◆ What is required
Every record must be written out once more, with nothing added or omitted.

(Records with scene code)
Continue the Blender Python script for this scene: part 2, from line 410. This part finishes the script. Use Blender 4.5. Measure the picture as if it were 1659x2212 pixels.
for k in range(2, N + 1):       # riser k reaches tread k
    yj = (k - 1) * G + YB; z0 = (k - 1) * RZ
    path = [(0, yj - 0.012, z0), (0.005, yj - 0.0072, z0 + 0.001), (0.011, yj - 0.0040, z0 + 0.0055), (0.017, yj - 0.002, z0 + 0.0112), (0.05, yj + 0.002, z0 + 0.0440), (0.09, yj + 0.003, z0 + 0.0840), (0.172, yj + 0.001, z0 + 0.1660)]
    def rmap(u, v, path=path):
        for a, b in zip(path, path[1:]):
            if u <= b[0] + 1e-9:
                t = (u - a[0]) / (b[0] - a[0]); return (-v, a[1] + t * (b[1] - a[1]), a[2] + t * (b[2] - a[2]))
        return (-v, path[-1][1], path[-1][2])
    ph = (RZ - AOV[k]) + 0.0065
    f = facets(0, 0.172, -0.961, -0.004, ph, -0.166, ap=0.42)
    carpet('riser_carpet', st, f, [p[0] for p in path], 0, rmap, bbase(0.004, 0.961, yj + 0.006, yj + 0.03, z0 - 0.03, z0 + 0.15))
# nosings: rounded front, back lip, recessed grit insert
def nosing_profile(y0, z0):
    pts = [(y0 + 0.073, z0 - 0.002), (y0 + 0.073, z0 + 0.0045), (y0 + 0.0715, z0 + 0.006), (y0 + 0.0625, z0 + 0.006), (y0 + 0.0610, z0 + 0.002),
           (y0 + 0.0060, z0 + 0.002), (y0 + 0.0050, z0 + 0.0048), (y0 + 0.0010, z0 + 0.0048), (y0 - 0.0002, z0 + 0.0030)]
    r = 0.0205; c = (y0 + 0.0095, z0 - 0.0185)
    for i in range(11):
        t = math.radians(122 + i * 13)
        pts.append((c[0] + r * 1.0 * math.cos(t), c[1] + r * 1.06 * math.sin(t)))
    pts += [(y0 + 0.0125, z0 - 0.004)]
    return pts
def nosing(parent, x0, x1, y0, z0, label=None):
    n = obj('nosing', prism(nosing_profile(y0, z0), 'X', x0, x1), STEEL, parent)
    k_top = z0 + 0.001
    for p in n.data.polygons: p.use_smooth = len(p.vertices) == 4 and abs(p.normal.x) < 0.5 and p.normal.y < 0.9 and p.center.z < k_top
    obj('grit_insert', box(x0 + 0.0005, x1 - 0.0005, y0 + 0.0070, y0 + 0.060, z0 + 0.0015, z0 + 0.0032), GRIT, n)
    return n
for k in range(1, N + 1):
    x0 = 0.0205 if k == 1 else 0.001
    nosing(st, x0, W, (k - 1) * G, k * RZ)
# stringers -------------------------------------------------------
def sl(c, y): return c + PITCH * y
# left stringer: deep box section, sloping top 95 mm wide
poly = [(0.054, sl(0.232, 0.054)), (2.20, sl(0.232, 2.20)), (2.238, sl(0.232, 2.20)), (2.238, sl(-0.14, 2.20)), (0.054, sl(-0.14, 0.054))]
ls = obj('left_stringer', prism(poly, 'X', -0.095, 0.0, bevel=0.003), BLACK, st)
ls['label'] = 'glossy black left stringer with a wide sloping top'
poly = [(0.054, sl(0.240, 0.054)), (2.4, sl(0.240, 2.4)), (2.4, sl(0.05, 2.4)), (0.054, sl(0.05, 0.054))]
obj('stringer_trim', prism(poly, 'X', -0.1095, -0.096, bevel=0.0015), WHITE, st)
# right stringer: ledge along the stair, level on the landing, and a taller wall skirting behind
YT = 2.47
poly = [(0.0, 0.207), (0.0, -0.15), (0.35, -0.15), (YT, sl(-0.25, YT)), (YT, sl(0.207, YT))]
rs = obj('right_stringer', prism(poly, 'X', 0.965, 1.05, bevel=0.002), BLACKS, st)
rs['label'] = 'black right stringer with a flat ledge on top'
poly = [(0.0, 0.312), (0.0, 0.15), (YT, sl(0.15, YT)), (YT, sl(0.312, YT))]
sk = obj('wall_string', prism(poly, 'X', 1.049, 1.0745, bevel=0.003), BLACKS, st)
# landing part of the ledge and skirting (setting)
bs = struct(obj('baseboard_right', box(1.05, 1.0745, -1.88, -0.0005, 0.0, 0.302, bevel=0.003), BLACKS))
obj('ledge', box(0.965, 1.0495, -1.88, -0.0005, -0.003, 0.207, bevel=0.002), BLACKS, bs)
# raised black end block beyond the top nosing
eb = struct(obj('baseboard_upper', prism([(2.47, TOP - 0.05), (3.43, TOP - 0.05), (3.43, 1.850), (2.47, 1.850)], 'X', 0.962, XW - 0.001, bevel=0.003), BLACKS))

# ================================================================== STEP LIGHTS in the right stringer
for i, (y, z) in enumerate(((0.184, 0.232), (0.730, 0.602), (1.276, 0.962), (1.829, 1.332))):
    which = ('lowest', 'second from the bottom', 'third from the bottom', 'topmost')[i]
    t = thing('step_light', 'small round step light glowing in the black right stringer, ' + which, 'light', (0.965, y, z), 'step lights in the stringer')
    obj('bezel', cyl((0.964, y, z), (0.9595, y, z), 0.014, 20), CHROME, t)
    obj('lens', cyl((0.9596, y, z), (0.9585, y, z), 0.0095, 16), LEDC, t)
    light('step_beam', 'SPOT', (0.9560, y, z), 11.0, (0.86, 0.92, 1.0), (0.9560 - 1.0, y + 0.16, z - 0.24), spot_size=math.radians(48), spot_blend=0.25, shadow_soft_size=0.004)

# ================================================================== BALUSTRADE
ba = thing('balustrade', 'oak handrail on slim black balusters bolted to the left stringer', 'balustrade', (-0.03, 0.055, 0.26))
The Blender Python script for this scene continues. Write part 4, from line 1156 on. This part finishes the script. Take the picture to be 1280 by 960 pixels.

◆ Correct output
Continue the Blender Python script for this scene: part 2, from line 410. This part finishes the script. Use Blender 4.5. Measure the picture as if it were 1659x2212 pixels.
for k in range(2, N + 1):       # riser k reaches tread k
    yj = (k - 1) * G + YB; z0 = (k - 1) * RZ
    path = [(0, yj - 0.012, z0), (0.005, yj - 0.0072, z0 + 0.001), (0.011, yj - 0.0040, z0 + 0.0055), (0.017, yj - 0.002, z0 + 0.0112), (0.05, yj + 0.002, z0 + 0.0440), (0.09, yj + 0.003, z0 + 0.0840), (0.172, yj + 0.001, z0 + 0.1660)]
    def rmap(u, v, path=path):
        for a, b in zip(path, path[1:]):
            if u <= b[0] + 1e-9:
                t = (u - a[0]) / (b[0] - a[0]); return (-v, a[1] + t * (b[1] - a[1]), a[2] + t * (b[2] - a[2]))
        return (-v, path[-1][1], path[-1][2])
    ph = (RZ - AOV[k]) + 0.0065
    f = facets(0, 0.172, -0.961, -0.004, ph, -0.166, ap=0.42)
    carpet('riser_carpet', st, f, [p[0] for p in path], 0, rmap, bbase(0.004, 0.961, yj + 0.006, yj + 0.03, z0 - 0.03, z0 + 0.15))
# nosings: rounded front, back lip, recessed grit insert
def nosing_profile(y0, z0):
    pts = [(y0 + 0.073, z0 - 0.002), (y0 + 0.073, z0 + 0.0045), (y0 + 0.0715, z0 + 0.006), (y0 + 0.0625, z0 + 0.006), (y0 + 0.0610, z0 + 0.002),
           (y0 + 0.0060, z0 + 0.002), (y0 + 0.0050, z0 + 0.0048), (y0 + 0.0010, z0 + 0.0048), (y0 - 0.0002, z0 + 0.0030)]
    r = 0.0205; c = (y0 + 0.0095, z0 - 0.0185)
    for i in range(11):
        t = math.radians(122 + i * 13)
        pts.append((c[0] + r * 1.0 * math.cos(t), c[1] + r * 1.06 * math.sin(t)))
    pts += [(y0 + 0.0125, z0 - 0.004)]
    return pts
def nosing(parent, x0, x1, y0, z0, label=None):
    n = obj('nosing', prism(nosing_profile(y0, z0), 'X', x0, x1), STEEL, parent)
    k_top = z0 + 0.001
    for p in n.data.polygons: p.use_smooth = len(p.vertices) == 4 and abs(p.normal.x) < 0.5 and p.normal.y < 0.9 and p.center.z < k_top
    obj('grit_insert', box(x0 + 0.0005, x1 - 0.0005, y0 + 0.0070, y0 + 0.060, z0 + 0.0015, z0 + 0.0032), GRIT, n)
    return n
for k in range(1, N + 1):
    x0 = 0.0205 if k == 1 else 0.001
    nosing(st, x0, W, (k - 1) * G, k * RZ)
# stringers -------------------------------------------------------
def sl(c, y): return c + PITCH * y
# left stringer: deep box section, sloping top 95 mm wide
poly = [(0.054, sl(0.232, 0.054)), (2.20, sl(0.232, 2.20)), (2.238, sl(0.232, 2.20)), (2.238, sl(-0.14, 2.20)), (0.054, sl(-0.14, 0.054))]
ls = obj('left_stringer', prism(poly, 'X', -0.095, 0.0, bevel=0.003), BLACK, st)
ls['label'] = 'glossy black left stringer with a wide sloping top'
poly = [(0.054, sl(0.240, 0.054)), (2.4, sl(0.240, 2.4)), (2.4, sl(0.05, 2.4)), (0.054, sl(0.05, 0.054))]
obj('stringer_trim', prism(poly, 'X', -0.1095, -0.096, bevel=0.0015), WHITE, st)
# right stringer: ledge along the stair, level on the landing, and a taller wall skirting behind
YT = 2.47
poly = [(0.0, 0.207), (0.0, -0.15), (0.35, -0.15), (YT, sl(-0.25, YT)), (YT, sl(0.207, YT))]
rs = obj('right_stringer', prism(poly, 'X', 0.965, 1.05, bevel=0.002), BLACKS, st)
rs['label'] = 'black right stringer with a flat ledge on top'
poly = [(0.0, 0.312), (0.0, 0.15), (YT, sl(0.15, YT)), (YT, sl(0.312, YT))]
sk = obj('wall_string', prism(poly, 'X', 1.049, 1.0745, bevel=0.003), BLACKS, st)
# landing part of the ledge and skirting (setting)
bs = struct(obj('baseboard_right', box(1.05, 1.0745, -1.88, -0.0005, 0.0, 0.302, bevel=0.003), BLACKS))
obj('ledge', box(0.965, 1.0495, -1.88, -0.0005, -0.003, 0.207, bevel=0.002), BLACKS, bs)
# raised black end block beyond the top nosing
eb = struct(obj('baseboard_upper', prism([(2.47, TOP - 0.05), (3.43, TOP - 0.05), (3.43, 1.850), (2.47, 1.850)], 'X', 0.962, XW - 0.001, bevel=0.003), BLACKS))

# ================================================================== STEP LIGHTS in the right stringer
for i, (y, z) in enumerate(((0.184, 0.232), (0.730, 0.602), (1.276, 0.962), (1.829, 1.332))):
    which = ('lowest', 'second from the bottom', 'third from the bottom', 'topmost')[i]
    t = thing('step_light', 'small round step light glowing in the black right stringer, ' + which, 'light', (0.965, y, z), 'step lights in the stringer')
    obj('bezel', cyl((0.964, y, z), (0.9595, y, z), 0.014, 20), CHROME, t)
    obj('lens', cyl((0.9596, y, z), (0.9585, y, z), 0.0095, 16), LEDC, t)
    light('step_beam', 'SPOT', (0.9560, y, z), 11.0, (0.86, 0.92, 1.0), (0.9560 - 1.0, y + 0.16, z - 0.24), spot_size=math.radians(48), spot_blend=0.25, shadow_soft_size=0.004)

# ================================================================== BALUSTRADE
ba = thing('balustrade', 'oak handrail on slim black balusters bolted to the left stringer', 'balustrade', (-0.03, 0.055, 0.26))
The Blender Python script for this scene continues. Write part 4, from line 1156 on. This part finishes the script. Take the picture to be 1280 by 960 pixels.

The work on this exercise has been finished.